◆ TASK STATEMENT ◆
Retype all material exactly. Pictures stay out of the copy.

◆ SOURCE MATERIAL ◆
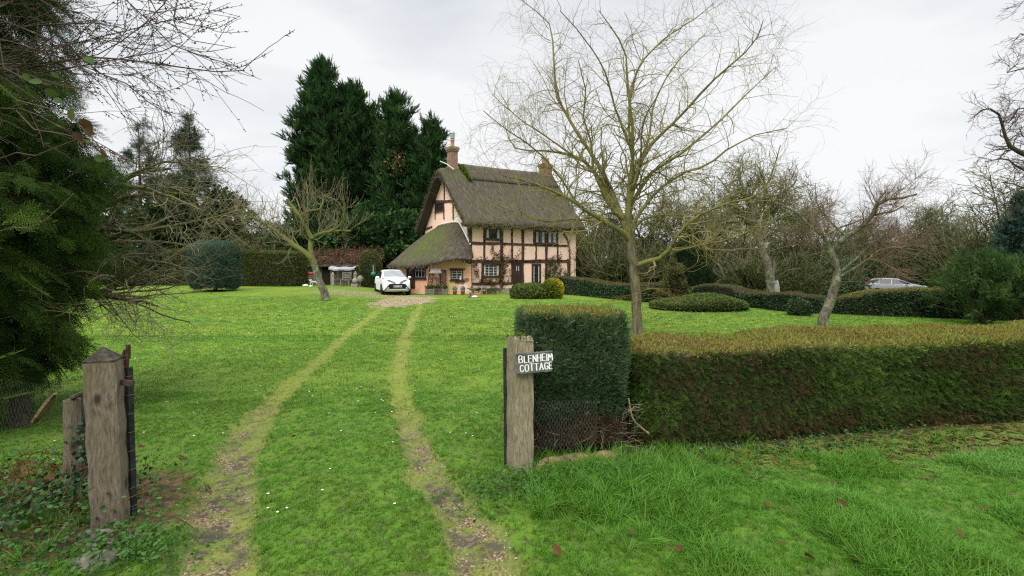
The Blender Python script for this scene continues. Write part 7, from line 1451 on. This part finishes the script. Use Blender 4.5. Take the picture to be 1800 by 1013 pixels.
# hedge-foot litter
m = MB(); n = 7000; x = .9 + 6.5 * rng.random(n); y = np.interp(x, YHX, YHY) - np.abs(rng.normal(size=n)) * (.12 + .06 * x); scatter(m, KITE, np.stack([x, y, tz(x, y) + .004], -1), nrm(rng.normal(size=(n, 3)) * (1, 1, .2)), nrm(rng.normal(size=(n, 3)) * .3 + (0, 0, 1)), np.stack([.012 + 0 * x, .04 * (.4 + rng.random(n)), .02 + 0 * x], -1), rng.random(n)); tag(m.build('leaf_litter', M['brownleaf']), 'brown clippings and leaf litter along the long hedge foot', 'litter', kind='stuff')
# loose clippings lying green on the verge
m = MB(); n = 2200; x = 1.8 + 4.7 * rng.random(n); y = np.interp(x, YHX, YHY) - .15 - np.abs(rng.normal(size=n)) * (.1 + .06 * x); scatter(m, FROND2, np.stack([x, y, tz(x, y) + .012], -1), nrm(rng.normal(size=(n, 3)) * (1, .5, .1)), nrm(rng.normal(size=(n, 3)) * .25 + (0, 0, 1)), .09 * (.4 + rng.random(n)), .3 + .7 * rng.random(n)); tag(m.build('hedge_clippings', foliage('hedge clippings', [(.09, .08, .02), (.13, .14, .03), (.10, .16, .03)], .7, .2)), 'yellow-green hedge clippings strewn on the verge', 'clippings', kind='stuff')
# pebbles
ico = None
def pebble_tpl(seed):
    r = np.random.default_rng(seed); V = [(0, .42, 0)] ; na = 6
    for z, q in ((.3, .75), (0, 1), (-.25, .7)):
        for k in range(na): a = k * PI / 3 + z; V.append((q * math.cos(a) * (1 + .15 * r.normal()), z, q * math.sin(a) * .75 * (1 + .15 * r.normal())))
    F = [(0, 1 + k, 1 + (k + 1) % na, 1 + (k + 1) % na) for k in range(na)]; F = []
    for k in range(na): F.append((1 + k, 1 + (k + 1) % na, 7 + (k + 1) % na, 7 + k)); F.append((7 + k, 7 + (k + 1) % na, 13 + (k + 1) % na, 13 + k))
    F += [(0, 2, 1, 6), (0, 4, 3, 2), (0, 6, 5, 4)]
    return np.array(V, float), np.array(F)
pt = [pebble_tpl(s) for s in range(4)]; m = MB(); n = 230000; x, y = field(n, 2.2, 8.5, 1.1, .6, -.85); t, b, c = masks(x, y); q = fbm(x, y, 3.3, 90); keep = rng.random(n) < b * (.25 + .75 * S((q - .38) / .15)) + .012 * (y < 6); x, y = x[keep], y[keep]; put(m, pt, x, y, .0062 * (.5 + .9 * rng.random(len(x)) ** 1.6), rng.random(len(x)), .3)
n = 26000; x = GC[0] - 6 + 8.5 * rng.random(n); y = GC[1] - 4 + 12 * rng.random(n); t, b, c = masks(x, y); keep = (rng.random(n) < c); x, y = x[keep], y[keep]; put(m, pt, x, y, .022 * (.5 + .8 * rng.random(len(x))), .3 + .7 * rng.random(len(x)), .3)
tag(m.build('gravel', M['pebble'], None, False), 'loose gravel showing through the wheel tracks and by the car', 'gravel', kind='stuff')
# daisies
m = MB(); n = 620; x, y = field(n, 3, 24, 1.4, .6, -1.0); t, b, c = masks(x, y); keep = (b < .2) & (verge(x, y) < .1) & ~blocked(x, y) & (fbm(x, y, .5, 44) > .42); x, y = x[keep], y[keep]; n = len(x); z = tz(x, y) + .028
for k in range(6): a = k * PI / 3; scatter(m, T_kite(.3, 0), np.stack([x, y, z], -1), nrm(np.stack([np.cos(a) + 0 * x, np.sin(a) + 0 * x, .15 + 0 * x], -1)), np.array([(0, 0, 1.)] * n), .0105 * (.7 + .6 * rng.random(n)) * np.clip(y / 6, 1, 3), .5)
tag(m.build('daisies', M['daisy']), 'tiny white daisies dotted over the lawn', 'daisies', kind='stuff')
# fallen leaves: single things
lf = (np.array([(0, 0, 0), (.25, .2, .10), (.38, .5, .16), (.22, .85, .10), (0, 1.1, .02), (-.22, .8, -.02), (-.40, .5, .12), (-.24, .2, .14), (0, .5, 0)]), np.array([(i, (i + 1) % 8, 8) for i in range(8)]))
m = MB(); scatter(m, lf, np.zeros((1, 3)), np.array([(0, 1., 0)]), np.array([(0, 0, 1.)]), np.array([.055]), np.array([.22])); lf0 = m.build('fallen_leaf', M['brownleaf']); first = True
pos = [(1348, 905), (1415, 990), (1530, 948), (1420, 890), (1610, 905), (1720, 980), (1235, 880), (1305, 1000), (1460, 862), (1690, 960), (1750, 905), (1560, 915), (1380, 968), (1255, 968), (1170, 915), (1640, 850), (1200, 985), (1775, 860), (1500, 1000), (1330, 855), (1485, 905), (1665, 990), (1115, 955), (1590, 985), (985, 990), (1060, 880), (1795, 950), (1440, 935), (510, 770), (255, 790), (275, 935)]
ORD = ['first', 'second', 'third', 'fourth', 'fifth', 'sixth', 'seventh', 'eighth', 'ninth', 'tenth', 'eleventh', 'twelfth']
LF = {}
for lo, hi, nm in ((975, 1100, 'along the bottom edge'), (940, 975, 'in the second row up'), (900, 940, 'in the third row up'), (875, 900, 'in the fourth row up'), (840, 875, 'in the row nearest the hedge')):
    for k, q in enumerate(sorted(p for p in pos if lo <= p[1] < hi and p[0] > 900)): LF[q] = 'brown dead leaf on the verge %s, %s from left' % (nm, ORD[k])
LF[(510, 770)] = 'dark dead leaf on the grass strip between the wheel tracks'; LF[(255, 790)] = 'dark dead leaf on the lawn just right of the pointed post'; LF[(275, 935)] = 'brown dead leaf by the foot of the pointed post'
for a, b in pos:
    o = lf0 if first else lf0.copy()
    if not first: COL.objects.link(o)
    first = False; g = G(a, b); s = .7 + .7 * random.random(); o.location = (g[0], g[1], float(tz(np.array(g[0]), np.array(g[1]))) + .028); o.rotation_euler = (random.uniform(-.6, .6), random.uniform(-.6, .6), random.uniform(0, 6.28)); o.scale = (s, s * 1.1, s)
    tag(o, LF[(a, b)], 'leaf', 'dead leaves fallen on the grass')
def near_rock(px, py, r, label, seed): g = G(px, py); rock(px, g[1], r, label, 'stone_dark', sq=(1.4, .9, .5), seed=seed, loc=(g[0], g[1], float(tz(np.array(g[0]), np.array(g[1]))) - .02))
near_rock(165, 968, .07, 'grey mossy stone at the pointed post foot, upper of two', 3); near_rock(170, 1003, .08, 'grey mossy stone at the bottom left, lower of two', 6)
# lane behind the hedge
m = MB(); V = []
for i in range(30):
    x = 8 + 60 * i / 29; 
    for y in (37.0 - .00 * x, 41.5): V.append((x, y, float(tz0(x, y)) + .02))
m.add(V, [(2 * i, 2 * i + 2, 2 * i + 3, 2 * i + 1) for i in range(29)]); tag(m.build('lane', solid('lane asphalt', (.045, .045, .045), (.07, .068, .065), 8, .9)), None, None, kind='structure')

◆ RESULT ◆
The Blender Python script for this scene continues. Write part 7, from line 1451 on. This part finishes the script. Use Blender 4.5. Take the picture to be 1800 by 1013 pixels.
# hedge-foot litter
m = MB(); n = 7000; x = .9 + 6.5 * rng.random(n); y = np.interp(x, YHX, YHY) - np.abs(rng.normal(size=n)) * (.12 + .06 * x); scatter(m, KITE, np.stack([x, y, tz(x, y) + .004], -1), nrm(rng.normal(size=(n, 3)) * (1, 1, .2)), nrm(rng.normal(size=(n, 3)) * .3 + (0, 0, 1)), np.stack([.012 + 0 * x, .04 * (.4 + rng.random(n)), .02 + 0 * x], -1), rng.random(n)); tag(m.build('leaf_litter', M['brownleaf']), 'brown clippings and leaf litter along the long hedge foot', 'litter', kind='stuff')
# loose clippings lying green on the verge
m = MB(); n = 2200; x = 1.8 + 4.7 * rng.random(n); y = np.interp(x, YHX, YHY) - .15 - np.abs(rng.normal(size=n)) * (.1 + .06 * x); scatter(m, FROND2, np.stack([x, y, tz(x, y) + .012], -1), nrm(rng.normal(size=(n, 3)) * (1, .5, .1)), nrm(rng.normal(size=(n, 3)) * .25 + (0, 0, 1)), .09 * (.4 + rng.random(n)), .3 + .7 * rng.random(n)); tag(m.build('hedge_clippings', foliage('hedge clippings', [(.09, .08, .02), (.13, .14, .03), (.10, .16, .03)], .7, .2)), 'yellow-green hedge clippings strewn on the verge', 'clippings', kind='stuff')
# pebbles
ico = None
def pebble_tpl(seed):
    r = np.random.default_rng(seed); V = [(0, .42, 0)] ; na = 6
    for z, q in ((.3, .75), (0, 1), (-.25, .7)):
        for k in range(na): a = k * PI / 3 + z; V.append((q * math.cos(a) * (1 + .15 * r.normal()), z, q * math.sin(a) * .75 * (1 + .15 * r.normal())))
    F = [(0, 1 + k, 1 + (k + 1) % na, 1 + (k + 1) % na) for k in range(na)]; F = []
    for k in range(na): F.append((1 + k, 1 + (k + 1) % na, 7 + (k + 1) % na, 7 + k)); F.append((7 + k, 7 + (k + 1) % na, 13 + (k + 1) % na, 13 + k))
    F += [(0, 2, 1, 6), (0, 4, 3, 2), (0, 6, 5, 4)]
    return np.array(V, float), np.array(F)
pt = [pebble_tpl(s) for s in range(4)]; m = MB(); n = 230000; x, y = field(n, 2.2, 8.5, 1.1, .6, -.85); t, b, c = masks(x, y); q = fbm(x, y, 3.3, 90); keep = rng.random(n) < b * (.25 + .75 * S((q - .38) / .15)) + .012 * (y < 6); x, y = x[keep], y[keep]; put(m, pt, x, y, .0062 * (.5 + .9 * rng.random(len(x)) ** 1.6), rng.random(len(x)), .3)
n = 26000; x = GC[0] - 6 + 8.5 * rng.random(n); y = GC[1] - 4 + 12 * rng.random(n); t, b, c = masks(x, y); keep = (rng.random(n) < c); x, y = x[keep], y[keep]; put(m, pt, x, y, .022 * (.5 + .8 * rng.random(len(x))), .3 + .7 * rng.random(len(x)), .3)
tag(m.build('gravel', M['pebble'], None, False), 'loose gravel showing through the wheel tracks and by the car', 'gravel', kind='stuff')
# daisies
m = MB(); n = 620; x, y = field(n, 3, 24, 1.4, .6, -1.0); t, b, c = masks(x, y); keep = (b < .2) & (verge(x, y) < .1) & ~blocked(x, y) & (fbm(x, y, .5, 44) > .42); x, y = x[keep], y[keep]; n = len(x); z = tz(x, y) + .028
for k in range(6): a = k * PI / 3; scatter(m, T_kite(.3, 0), np.stack([x, y, z], -1), nrm(np.stack([np.cos(a) + 0 * x, np.sin(a) + 0 * x, .15 + 0 * x], -1)), np.array([(0, 0, 1.)] * n), .0105 * (.7 + .6 * rng.random(n)) * np.clip(y / 6, 1, 3), .5)
tag(m.build('daisies', M['daisy']), 'tiny white daisies dotted over the lawn', 'daisies', kind='stuff')
# fallen leaves: single things
lf = (np.array([(0, 0, 0), (.25, .2, .10), (.38, .5, .16), (.22, .85, .10), (0, 1.1, .02), (-.22, .8, -.02), (-.40, .5, .12), (-.24, .2, .14), (0, .5, 0)]), np.array([(i, (i + 1) % 8, 8) for i in range(8)]))
m = MB(); scatter(m, lf, np.zeros((1, 3)), np.array([(0, 1., 0)]), np.array([(0, 0, 1.)]), np.array([.055]), np.array([.22])); lf0 = m.build('fallen_leaf', M['brownleaf']); first = True
pos = [(1348, 905), (1415, 990), (1530, 948), (1420, 890), (1610, 905), (1720, 980), (1235, 880), (1305, 1000), (1460, 862), (1690, 960), (1750, 905), (1560, 915), (1380, 968), (1255, 968), (1170, 915), (1640, 850), (1200, 985), (1775, 860), (1500, 1000), (1330, 855), (1485, 905), (1665, 990), (1115, 955), (1590, 985), (985, 990), (1060, 880), (1795, 950), (1440, 935), (510, 770), (255, 790), (275, 935)]
ORD = ['first', 'second', 'third', 'fourth', 'fifth', 'sixth', 'seventh', 'eighth', 'ninth', 'tenth', 'eleventh', 'twelfth']
LF = {}
for lo, hi, nm in ((975, 1100, 'along the bottom edge'), (940, 975, 'in the second row up'), (900, 940, 'in the third row up'), (875, 900, 'in the fourth row up'), (840, 875, 'in the row nearest the hedge')):
    for k, q in enumerate(sorted(p for p in pos if lo <= p[1] < hi and p[0] > 900)): LF[q] = 'brown dead leaf on the verge %s, %s from left' % (nm, ORD[k])
LF[(510, 770)] = 'dark dead leaf on the grass strip between the wheel tracks'; LF[(255, 790)] = 'dark dead leaf on the lawn just right of the pointed post'; LF[(275, 935)] = 'brown dead leaf by the foot of the pointed post'
for a, b in pos:
    o = lf0 if first else lf0.copy()
    if not first: COL.objects.link(o)
    first = False; g = G(a, b); s = .7 + .7 * random.random(); o.location = (g[0], g[1], float(tz(np.array(g[0]), np.array(g[1]))) + .028); o.rotation_euler = (random.uniform(-.6, .6), random.uniform(-.6, .6), random.uniform(0, 6.28)); o.scale = (s, s * 1.1, s)
    tag(o, LF[(a, b)], 'leaf', 'dead leaves fallen on the grass')
def near_rock(px, py, r, label, seed): g = G(px, py); rock(px, g[1], r, label, 'stone_dark', sq=(1.4, .9, .5), seed=seed, loc=(g[0], g[1], float(tz(np.array(g[0]), np.array(g[1]))) - .02))
near_rock(165, 968, .07, 'grey mossy stone at the pointed post foot, upper of two', 3); near_rock(170, 1003, .08, 'grey mossy stone at the bottom left, lower of two', 6)
# lane behind the hedge
m = MB(); V = []
for i in range(30):
    x = 8 + 60 * i / 29; 
    for y in (37.0 - .00 * x, 41.5): V.append((x, y, float(tz0(x, y)) + .02))
m.add(V, [(2 * i, 2 * i + 2, 2 * i + 3, 2 * i + 1) for i in range(29)]); tag(m.build('lane', solid('lane asphalt', (.045, .045, .045), (.07, .068, .065), 8, .9)), None, None, kind='structure')